Monday, November 15, 2004


While the Democrats aren't looking, a significant part of their base is openly discussing a coming rupture within itself that will be exploited by Republicans, I predict, in unfortunate ways.

Middle and upper middle class blacks are beginning to turn on their poor relatives.

Within the black community there has always been grumbling by middle class types over how being associated with our poorer, more uncouth brethren is a burden. However, there was always a moral imperative to not openly abandon the black poor and to always say you wanted to "give back to the community". Whether one actually did or not is another question; however, to be seen as a moral person one had to at least pretend to care.

I was watching a C-Span show featuring something called the Low Country and Chesapeake Society. They've been featured several times in the last 2 weeks on C-Span (links to Low Country founder Webster Brooks on Washington Journal and the forum I saw may be found here: Link

Mr.

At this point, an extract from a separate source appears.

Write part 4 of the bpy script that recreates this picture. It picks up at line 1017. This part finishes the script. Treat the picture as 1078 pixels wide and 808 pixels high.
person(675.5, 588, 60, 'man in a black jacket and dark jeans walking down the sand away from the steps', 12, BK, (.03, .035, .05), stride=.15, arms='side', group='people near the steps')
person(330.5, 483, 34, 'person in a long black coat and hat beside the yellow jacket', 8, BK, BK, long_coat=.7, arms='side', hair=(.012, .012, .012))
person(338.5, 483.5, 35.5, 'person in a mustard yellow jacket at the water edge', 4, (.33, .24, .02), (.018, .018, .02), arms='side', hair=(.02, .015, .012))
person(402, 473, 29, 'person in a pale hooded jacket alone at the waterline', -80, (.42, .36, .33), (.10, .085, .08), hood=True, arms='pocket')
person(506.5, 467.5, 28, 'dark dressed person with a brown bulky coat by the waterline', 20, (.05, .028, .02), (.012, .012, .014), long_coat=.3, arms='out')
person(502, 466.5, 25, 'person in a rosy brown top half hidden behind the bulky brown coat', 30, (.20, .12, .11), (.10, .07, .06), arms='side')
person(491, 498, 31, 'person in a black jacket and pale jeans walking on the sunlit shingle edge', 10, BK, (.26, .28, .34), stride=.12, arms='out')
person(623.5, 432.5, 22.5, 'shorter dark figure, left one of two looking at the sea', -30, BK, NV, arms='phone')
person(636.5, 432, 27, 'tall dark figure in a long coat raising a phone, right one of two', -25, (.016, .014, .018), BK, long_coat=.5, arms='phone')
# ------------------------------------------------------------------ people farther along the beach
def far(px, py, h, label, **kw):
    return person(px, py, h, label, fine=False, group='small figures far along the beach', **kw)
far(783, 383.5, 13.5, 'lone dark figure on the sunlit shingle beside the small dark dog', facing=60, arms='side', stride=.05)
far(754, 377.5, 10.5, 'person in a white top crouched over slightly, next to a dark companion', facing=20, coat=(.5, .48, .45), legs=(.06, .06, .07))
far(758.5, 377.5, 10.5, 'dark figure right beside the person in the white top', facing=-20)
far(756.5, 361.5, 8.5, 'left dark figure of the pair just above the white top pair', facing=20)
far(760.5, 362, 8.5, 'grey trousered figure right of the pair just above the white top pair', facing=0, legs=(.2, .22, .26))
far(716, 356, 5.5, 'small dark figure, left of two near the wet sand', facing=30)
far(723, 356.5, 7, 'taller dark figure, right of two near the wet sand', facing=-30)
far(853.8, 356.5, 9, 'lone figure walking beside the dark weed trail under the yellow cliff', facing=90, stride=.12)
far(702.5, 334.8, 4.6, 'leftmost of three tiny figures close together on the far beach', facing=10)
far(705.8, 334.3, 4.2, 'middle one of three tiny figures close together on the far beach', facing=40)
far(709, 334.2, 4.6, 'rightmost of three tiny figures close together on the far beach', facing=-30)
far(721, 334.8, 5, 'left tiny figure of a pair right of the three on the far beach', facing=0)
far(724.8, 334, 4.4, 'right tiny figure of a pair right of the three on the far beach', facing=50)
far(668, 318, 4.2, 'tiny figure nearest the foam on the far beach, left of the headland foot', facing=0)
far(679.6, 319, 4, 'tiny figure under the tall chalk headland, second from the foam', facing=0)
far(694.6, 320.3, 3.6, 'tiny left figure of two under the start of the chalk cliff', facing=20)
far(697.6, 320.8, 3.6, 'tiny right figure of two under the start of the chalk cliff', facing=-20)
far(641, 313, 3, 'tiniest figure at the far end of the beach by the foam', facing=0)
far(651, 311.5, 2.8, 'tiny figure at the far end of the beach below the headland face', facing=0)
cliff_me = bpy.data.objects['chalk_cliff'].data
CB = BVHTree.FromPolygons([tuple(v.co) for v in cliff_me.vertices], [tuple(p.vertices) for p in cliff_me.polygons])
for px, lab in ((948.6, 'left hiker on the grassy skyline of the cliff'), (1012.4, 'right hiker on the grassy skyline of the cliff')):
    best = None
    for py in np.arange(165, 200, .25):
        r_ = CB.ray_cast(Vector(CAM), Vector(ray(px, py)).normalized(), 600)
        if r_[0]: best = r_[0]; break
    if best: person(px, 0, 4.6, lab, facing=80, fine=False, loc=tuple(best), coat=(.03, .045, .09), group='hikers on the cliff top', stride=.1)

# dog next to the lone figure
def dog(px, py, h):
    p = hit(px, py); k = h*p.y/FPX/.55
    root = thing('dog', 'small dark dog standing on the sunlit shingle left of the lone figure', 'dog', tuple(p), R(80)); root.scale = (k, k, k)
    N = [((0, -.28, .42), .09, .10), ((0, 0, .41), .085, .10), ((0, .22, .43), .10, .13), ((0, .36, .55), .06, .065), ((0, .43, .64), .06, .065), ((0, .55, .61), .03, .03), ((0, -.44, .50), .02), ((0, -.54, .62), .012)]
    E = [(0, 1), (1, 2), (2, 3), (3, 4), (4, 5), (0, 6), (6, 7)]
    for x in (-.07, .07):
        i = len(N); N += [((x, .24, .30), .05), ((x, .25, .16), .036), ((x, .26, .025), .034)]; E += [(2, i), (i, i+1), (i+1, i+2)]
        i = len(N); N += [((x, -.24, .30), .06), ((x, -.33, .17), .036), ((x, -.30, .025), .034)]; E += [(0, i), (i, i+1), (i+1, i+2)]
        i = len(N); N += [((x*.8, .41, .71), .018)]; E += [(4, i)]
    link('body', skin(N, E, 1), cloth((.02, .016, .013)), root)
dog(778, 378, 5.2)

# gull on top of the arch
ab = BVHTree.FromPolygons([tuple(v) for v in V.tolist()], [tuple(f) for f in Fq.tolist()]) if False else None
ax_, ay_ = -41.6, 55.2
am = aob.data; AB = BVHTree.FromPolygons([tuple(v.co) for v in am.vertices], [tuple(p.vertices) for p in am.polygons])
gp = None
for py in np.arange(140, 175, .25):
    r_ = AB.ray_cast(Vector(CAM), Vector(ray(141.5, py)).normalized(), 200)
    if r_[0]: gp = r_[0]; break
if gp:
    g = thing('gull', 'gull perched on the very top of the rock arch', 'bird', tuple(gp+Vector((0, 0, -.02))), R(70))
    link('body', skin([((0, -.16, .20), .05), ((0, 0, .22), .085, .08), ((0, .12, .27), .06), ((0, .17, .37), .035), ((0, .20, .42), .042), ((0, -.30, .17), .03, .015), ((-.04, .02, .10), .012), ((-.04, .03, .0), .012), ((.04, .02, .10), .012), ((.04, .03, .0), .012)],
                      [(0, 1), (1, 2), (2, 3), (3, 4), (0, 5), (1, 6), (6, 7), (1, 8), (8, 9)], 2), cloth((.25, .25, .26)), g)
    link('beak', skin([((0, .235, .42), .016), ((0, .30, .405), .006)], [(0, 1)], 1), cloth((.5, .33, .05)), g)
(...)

Brooks and others at this forum openly discussed whether middle and upper middle class blacks could afford any longer to expend political energy trying to represent the interests of poor black people. My impression of their assessment of the situation is that if poor blacks have to be abandoned by their better off relatives in order to maintain middle class status, well that's just what needs to be done.

A schism between poor and middle class blacks is the subject of this article at The Black Commentator, No Exit in Black: Trapped by the Economy and Politics. A quote from the article:

. . . Poor black people are about to become the victims of a great political betrayal that is as predictable as it is awful. This betrayal is due to the unyielding logic of modern economic life, which has slowly but inexorably destroyed the basis for black unity. . . .

The author laments the trend. The Low Country forum accepts the trend with the stoicism of people who don't expect to pay an exorbitant price for their betrayal.

Bill Cosby recently gave voice to disgust over the style, lifestyle and life choices of the black poor and was met with understanding and sympathy by leaders of traditional civil rights organizations. I don't think I'm wrong in saying that if Mr. Cosby had bloviated similarly 10 years ago, Kwesi Mfume and Jesse Jackson would've come down on him like a ton of bricks instead of fluttering like moths around his flame today.

If you're not black and American this may not be of much interest to you, but I submit that in black America has dwelt the deepest source of desire for justice coupled with economic opportunity and compassion that this country has ever had. If that well runs dry, if the memory of a civil rights struggle that was for all black people, and not just for "worthy" black people, if that memory disappears among the people who should most cherish it, then how will justice and liberty remain as values among people who were peripheral to that struggle while still benefitting from it?

If this is the trend among middle-class black Americans, then the Republicans will exploit it, probably first using front groups whose mission is to give intellectual legitimacy to the notion of a "post-civil rights era" of dog eat dog.

"Low Country and Chesapeake Society" . . . has a lovely and melodic sound to it, don't you think? What may not be appreciated by the larger American society is that elegance is a high value among middle and upper middle class black people, more so than among white Americans of similar economic circumstances IMO. I have several friends who went to work on Wall Street in $1,000 Italian suits and were called aside and told that they just looked too fly to fit in. If I were to establish a front group as described in the paragraph above, I would be sure it had trappings of elegance and high style.